Montauk Restaurant Can Reopen
A neighbor’s campaign to make the owners of the Breakers motel obtain a permit before they can reopen its long-dormant restaurant was unanimously rejected by the East Hampton Town Zoning Board of Appeals Tuesday night.
Jay Schneiderman, the Southampton Town supervisor, and his sister, Helen Ficalora, own the Breakers. Mr. Schneiderman was on hand for the board’s deliberation of the appeal by Jane Concannon, who owns an adjacent property.
During a Dec. 1 public hearing, Ms. Concannon had alleged that the restaurant did not exist on Dec. 19, 1984, when the Old Montauk Highway neighborhood where the motel is located was rezoned from residential to resort use. Under the change in the law, an existing motel could open a new restaurant if it obtained a permit and went through site plan review. But if it already had a restaurant, it would be exempted from the review process.
The board never got to the merits of the case. The problem with Ms. Concannon’s appeal, members determined, was that it should have been made many years ago.
A 2005 certificate of occupancy for the motel included language describing a restaurant. Normally, such a certificate would have to be challenged within 60 days of its issuance. However, said John Jilnicki, the town attorney who advised the board members on the appeal, the clock on such a challenge actually starts ticking when a complainant should “reasonably know” that something is happening that needs looking into.
In this case, the board found that date to be five years later, in 2010, when Mr. Schneiderman and Ms. Ficalora applied for site plan review for a deck. At that 2010 meeting — Cate Rogers, a board member, said Tuesday — the public hearing notice was read, aloud, twice. The description included a restaurant. Ms. Rogers pointed out that Ms. Concannon could be seen sitting in the audience, in a video of the hearing provided by LTV.
Further, she said, in 2014 Ms. Concannon saw the construction involved in the installation of a new septic system on the Breakers property, and that too should have triggered an inquiry. Instead, the neighbor waited until 2015 to make her appeal.
The other board members agreed with Ms. Rogers, though David Lys said he wished they had been able to grapple with the merits. John Whelan, the chairman, agreed. Had that been the case, Mr. Whelan said, their deliberations would have lasted “much longer.”
“To challenge a 10-year-old C. of O. in a case where notice was clearly given would have been a leap,” Mr. Schneiderman said after the decision was announced, suggesting that approving the appeal would have set a dangerous precedent.
Later in the evening, on the same grounds of untimeliness, the board denied Mr. Schneiderman’s appeal against a Building Department determination favoring Ms. Concannon. The denial will allow the Concannon family to replace its house next door to the Breakers.
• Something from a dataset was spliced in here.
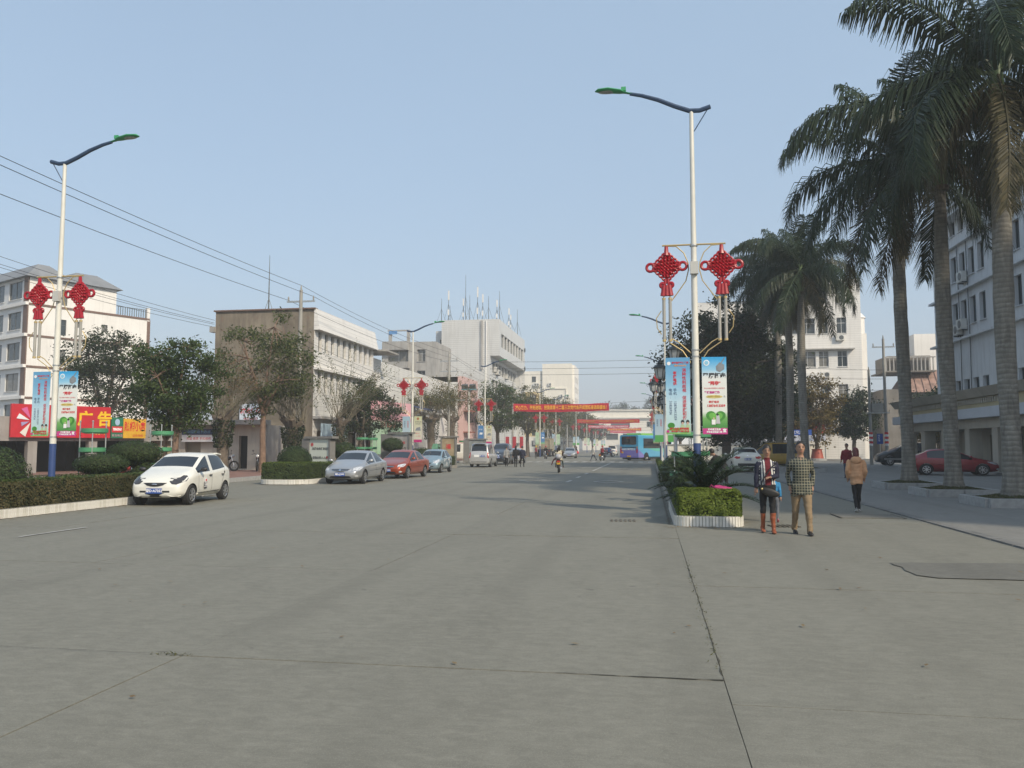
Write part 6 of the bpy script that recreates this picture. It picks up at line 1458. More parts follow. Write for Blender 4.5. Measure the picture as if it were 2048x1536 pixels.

Also on Tuesday, the board approved an application for a special permit from the owners of 349 Cranberry Hole Road in Amagansett, to allow construction of a walkway from the house to the beach on Gardiner’s Bay, as well as an enlarged driveway, to facilitate handicapped access. The owner of the house, Sam Isaly, needs a wheelchair to get to the beach. The permit was needed because of the proximity of wetlands and dune crest.
The board had declined to approve a somewhat similar proposal last year. “The gentleman needs this structure for a rather large wheelchair,” Ms. Rogers said, noting that the project had been scaled back since the board first heard it.
“The walkway is not on the beach,” Mr. Lys said. “It would not act as a hard structure.” However, he asked his fellow members to deny a request for a handrail, and also asked that the walkway be removed should the house be sold or change hands. His colleagues agreed.
“I was a bit upset they went ahead with a driveway without approval, but he needs a special van,” Roy Dalene said, though he added that he would have approved the driveway anyway.
Lee White had an emergency and could not attend the meeting, but Mr. Whelan made it clear that he would be able to add his thoughts when it comes time to approve the formal decision.